Yesterday was my 6 year anniversary with Brian. It sure does make you think back and to the future, and wonder what will happen. How will our relationship grow? Will we be 75 sitting on a porch swing holding hands and talking about the best times of our lives? We went to dinner last night and as I was enjoying my trough of bouillabaisse (that’s another story altogether) we were talking about what we’d like to achieve in the NEXT 6 years. Let me tell you, it’s going to be a busy 6 years!! I’m sure everyone in our families has realized by now that we are in no hurry to get married… we have goals we’re trying to work towards, and I think there’s a certain place you have to be in financially in order to feel comfortable taking that next step. I mean basically, for me, I don’t need to be married until I’m ready to have kids, and I’m not ready for that right now AT ALL! We’re trying to be smart. If we’re going to be together forever then does a few years really make any difference? I’m explaining this all because it doesn’t seem like a lot of people understand. I say we’ve been together 6 years, and people say “and why are you not married?”...

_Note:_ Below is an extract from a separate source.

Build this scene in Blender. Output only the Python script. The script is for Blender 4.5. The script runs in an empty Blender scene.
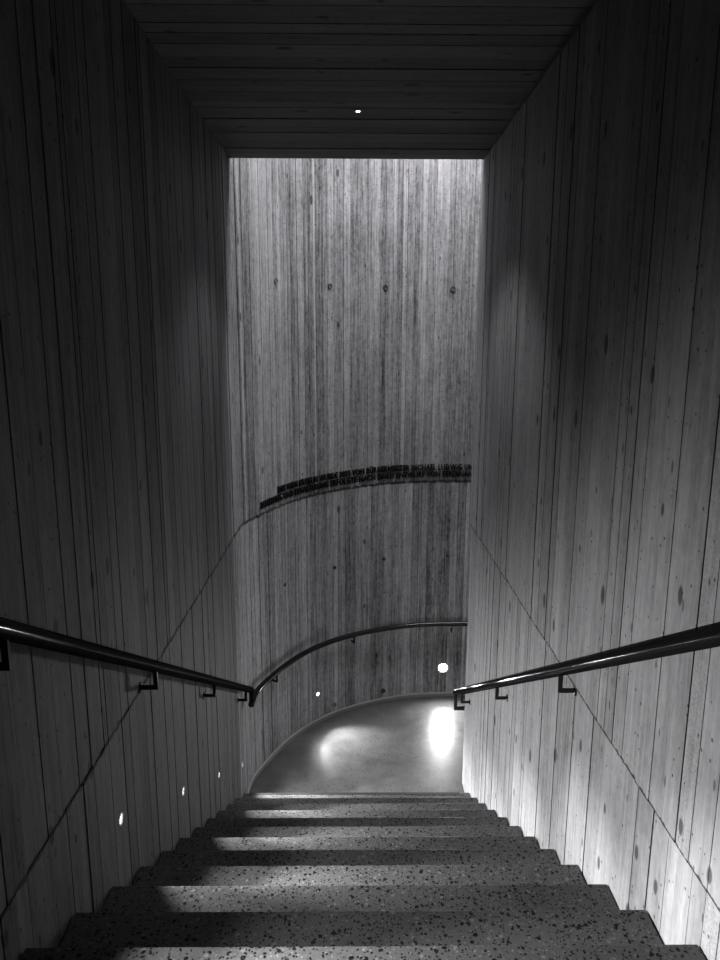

I have to admit it’s really annoying to feel like you have to justify not being married at 26. It’s not like I’m 50 people…..I don’t live alone with 20 cats and eat t.v. dinners every night! I’m simply trying to be smart about my decisions, but no….something has to be WRONG…it’s me, it’s him, blah, blah, blah. I hope that next year people can just say congratulations, but I'm doubtful.
I will no doubt breathe a sigh of relief when I AM married and our first anniversary comes around and people are just happy for us… no round about comments, or sneaky digs. Actually, that pretty much settles it! If ever there was a reason to get married, THAT MUST BE IT, RIGHT?????!

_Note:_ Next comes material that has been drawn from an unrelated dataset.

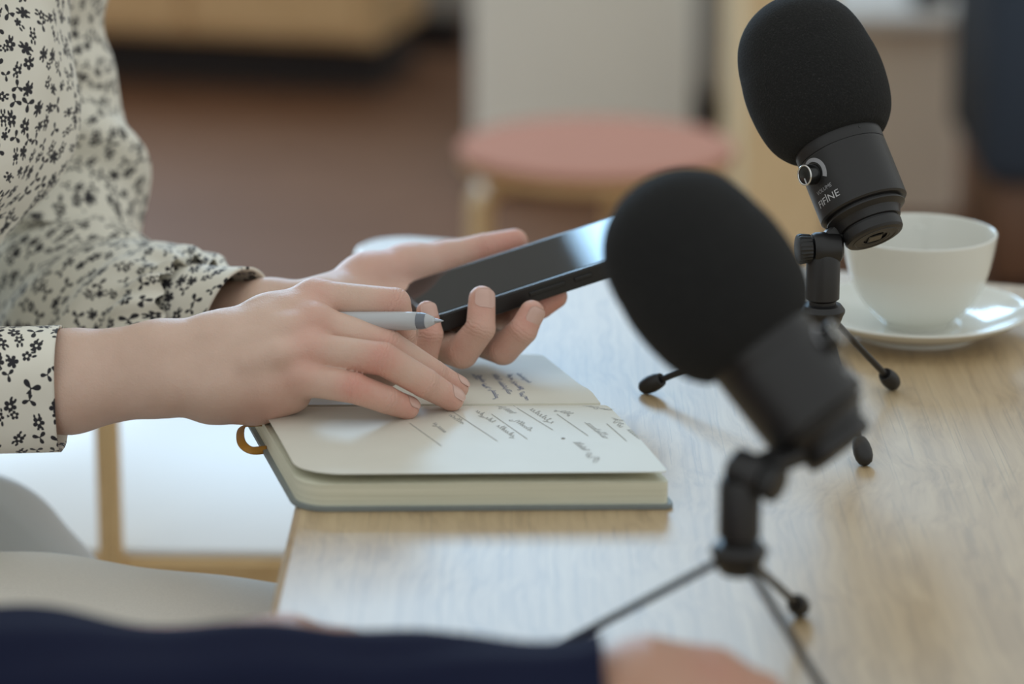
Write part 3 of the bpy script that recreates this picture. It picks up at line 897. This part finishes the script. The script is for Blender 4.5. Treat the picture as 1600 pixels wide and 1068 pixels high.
# --- right hand (nearest), pen between the fingers, tips on the page
R_palm = (chain([(-120, 582, 2.04, 24), (110, 577, 1.99, 22), (250, 556, 1.985, 19.5), (345, 538, 1.990, 18)])
          + chain([(-120, 622, 2.03, 25), (110, 614, 1.985, 22), (250, 596, 1.982, 19), (345, 606, 1.980, 18)])
          + chain([(340, 535, 1.992, 17), (420, 500, 2.003, 14), (492, 467, 2.012, 11.2)])
          + chain([(340, 558, 1.985, 17), (420, 526, 1.989, 14), (490, 502, 1.993, 11.2)])
          + chain([(340, 585, 1.982, 17), (420, 562, 1.980, 14), (482, 547, 1.980, 11.0)])
          + chain([(340, 608, 1.985, 17), (410, 600, 1.981, 14.5), (470, 590, 1.977, 10.5)])
          + chain([(330, 612, 1.992, 17), (400, 618, 1.994, 15), (455, 614, 1.990, 12)])
          + chain([(360, 560, 2.015, 17), (470, 545, 2.025, 14)])
          # extensor tendons and knuckle heads under the skin of the back of the hand
          + chain([(385, 512, 1.9875, 3.0), (450, 482, 1.9955, 3.0), (490, 462, 2.0035, 4.2)])
          + chain([(385, 536, 1.9755, 3.0), (450, 512, 1.9785, 3.0), (488, 500, 1.9835, 4.4)])
          + chain([(385, 566, 1.9675, 2.8), (440, 554, 1.9665, 2.8), (482, 545, 1.9705, 4.2)])
          + chain([(468, 588, 1.968, 4.0), (472, 588, 1.968, 4.0)]))
R_index = [(492, 465, 2.012, 10.8), (617, 474, 2.000, 9.4), (628, 520, 2.016, 8.4), (634, 556, 2.030, 7.2)]
R_mid = [(490, 504, 1.993, 11.0), (606, 539, 1.990, 9.4), (677, 584, 2.008, 8.5), (714, 605, 2.024, 7.2)]
R_ring = [(482, 547, 1.980, 10.8), (598, 560, 1.967, 9.7), (664, 598, 1.984, 8.9), (706, 623, 2.000, 7.4)]
R_pinky = [(470, 590, 1.977, 10.2), (553, 606, 1.964, 9.0), (604, 624, 1.973, 8.3), (637, 637, 1.985, 7.0)]
R_thumb = [(385, 545, 2.025, 15), (480, 545, 2.040, 12.5), (556, 566, 2.030, 10.5), (604, 582, 2.022, 9.0)]
Rf = [chain(q) for q in (R_index, R_mid, R_ring, R_pinky, R_thumb)]
VR, QR = build_hand(R_palm, Rf)
# --- left hand, palm up under the phone
L_palm = (chain([(60, 470, 2.36, 25), (250, 486, 2.22, 21), (420, 480, 2.125, 16.5), (520, 474, 2.115, 16)])
          + chain([(60, 520, 2.36, 25), (250, 516, 2.21, 21), (420, 508, 2.12, 17), (520, 504, 2.11, 17)])
          + chain([(515, 474, 2.125, 17), (575, 445, 2.150, 19), (640, 425, 2.168, 17), (695, 409, 2.180, 13)])
          + chain([(520, 500, 2.11, 17), (600, 532, 2.105, 13.5)])
          + chain([(520, 500, 2.115, 17), (650, 526, 2.122, 12.5)])
          + chain([(520, 490, 2.12, 17), (705, 512, 2.140, 12)])
          + chain([(520, 480, 2.13, 17), (745, 488, 2.155, 12)]))
L_thumb = [(690, 410, 2.181, 13), (757, 391, 2.184, 11), (804, 378, 2.186, 8.8)]
L_index = [(745, 488, 2.155, 11.5), (812, 493, 2.120, 9.5), (845, 476, 2.113, 8.6), (868, 463, 2.112, 7.6)]
L_mid = [(705, 512, 2.140, 11.5), (786, 545, 2.092, 10.0), (817, 516, 2.080, 9.0), (831, 488, 2.080, 7.8)]
L_ring = [(650, 526, 2.122, 11.5), (722, 550, 2.080, 10.2), (751, 513, 2.069, 9.1), (753, 467, 2.073, 8.3)]
L_pinky = [(600, 532, 2.105, 10.5), (662, 556, 2.070, 8.6), (674, 522, 2.063, 7.4), (667, 486, 2.066, 6.6)]
Lf = [chain(q) for q in (L_thumb, L_index, L_mid, L_ring, L_pinky)]
VL, QL = build_hand(L_palm, Lf)
V_all = np.vstack([VR, VL]); Q_all = np.vstack([QR, QL + len(VR)])
body = quads_obj('body', V_all, Q_all, M_skin, woman)
spots = []
for ch_, amts in ((R_index, (.55, .5, .3, .5)), (R_mid, (.55, .5, .3, .6)), (R_ring, (.6, .75, .3, .6)), (R_pinky, (.4, .85, .35, .6)),
                  (L_thumb, (.5, .7, .8)), (L_index, (.3, .5, .6, .7)), (L_mid, (.3, .45, .3, .6)), (L_ring, (.3, .45, .3, .6)), (L_pinky, (.3, .4, .3, .6))):
    for (x, y, d, r), am in zip(ch_, amts):
        spots.append((P(x, y, d - .007), .0125, min(1, am * 1.25)))
spots += [(P(610, 430, 2.16), .03, .55), (P(560, 440, 2.14), .025, .35), (P(420, 640, 1.98), .022, .45)]
set_red(body, V_all, spots)
set_creases(body, V_all, [R_index, R_mid, R_ring, R_pinky, L_thumb, L_index, L_mid, L_ring, L_pinky])
def J(c, i): return P(*c[i][:3])
toCam = -FW
for c, dors, ln, wd in ((R_ring, toCam * .55 + cy_ * .75 + cx_ * .35, .0125, 50), (R_mid, toCam * .2 + cy_ * .8 + cx_ * .55, .0125, 48), (R_pinky, toCam * .6 + cy_ * .72 + cx_ * .1, .0105, 50),
                        (L_ring, toCam * .93 + cx_ * .33, .0120, 48), (L_mid, toCam * .80 + cx_ * .55 + cy_ * -.05, .0115, 48), (L_pinky, toCam * .75 + cx_ * .25 + cy_ * .1, .0095, 48)):
    fingernail(body, J(c, -2), J(c, -1), c[-1][3] * .001, dors, ln, wd)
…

All sarcasm aside, I am lucky, and I feel that every day, and I am thankful EVERY day. We may not always be living the life that other people think is best for us, but it's OURS. We embrace it, we own it, and we are in control. I happen to think I am laying the foundation of what will turn out to be an amazing adventure!
The more I think about it (and I realize that I write about it often), I really do believe a major component of happiness, for me, is always making that effort to realize and be aware of the fact that it is completely unnecessary to compare myself to other people. It breeds unhappiness. It's when I compare my life to someone else's and think .."what do they have that I SHOULD have by now" that I fail to remember that everyone is on their own completely unique journey and that so many components are different it would be impossible to make any reasonable comparisons. I see people forget that, and actually strive to be the perfect mold of one another, and they do.....they achieve it on the outside, and by all appearances, but they could never have what I have because no one can really know them. People aren't flawless. The most freeing thing for me (and this may sound utterly strange)is talking about my mistakes, flaws and flops! It grounds me, makes me realize it's not THAT huge of a deal, and most importantly...it takes away their power!!! I'm not hiding mistakes to appear perfect and letting them manifest into the host of disasters they so often become (lies, affairs, cheating, manipulating, and general unhappiness).